Il connaît la prison après une arrestation près du Kazakhstan où il a créé un camp de retraite dans la petite république d’Altaï. C’est la parfaite excuse pour les autorités pour l’arrêter. Il passe 2 ans derrière les barreaux avant d’être libéré à la faveur d’un mouvement international en sa faveur. Il a une certaine notoriété, il en profite pour s’allier avec Kasparov, sans grand succès.
Le livre s’arrête en 2009-2010. Après l’invasion russe en Crimée il se rallie à Poutine pour défendre sa politique étrangère. Il meurt en mars 2020 des suites d’une opération chirurgicale.
Il a tout connu: la pauvreté russe et occidentale et leurs bas-fonds, la prison, la guerre, les dîners parisiens. Il est à l’image du post-modernisme issu de la seconde guerre mondiale. Celui qui ne digère pas la mondialisation et l’apparente convergence des valeurs autour du libéralisme.

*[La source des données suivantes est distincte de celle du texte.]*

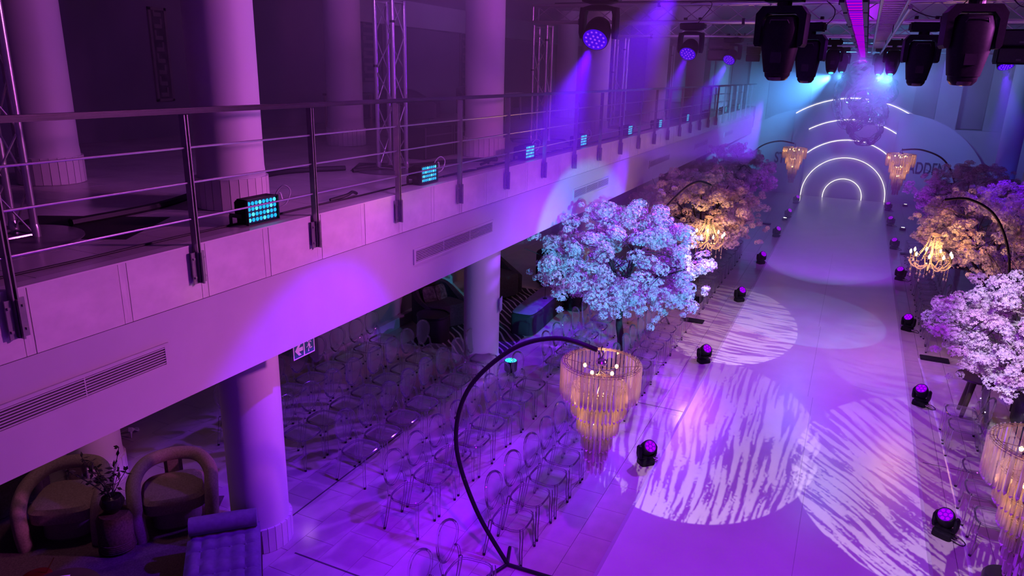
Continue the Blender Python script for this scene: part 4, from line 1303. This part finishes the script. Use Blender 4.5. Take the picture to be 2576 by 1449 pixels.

Le livre et son sujet furent une agréable surprise. Le ton est accessible avec une forte dose d’humour. Un style bien goguenard mais sans être gratuit. Emmanuel Carrère a du recul sur son éducation issue de la bourgeoisie française des milieux intellectuels et montre de l’empathie pour cet homme si éloigné de celle-ci, cela en fait un très bon ouvrage.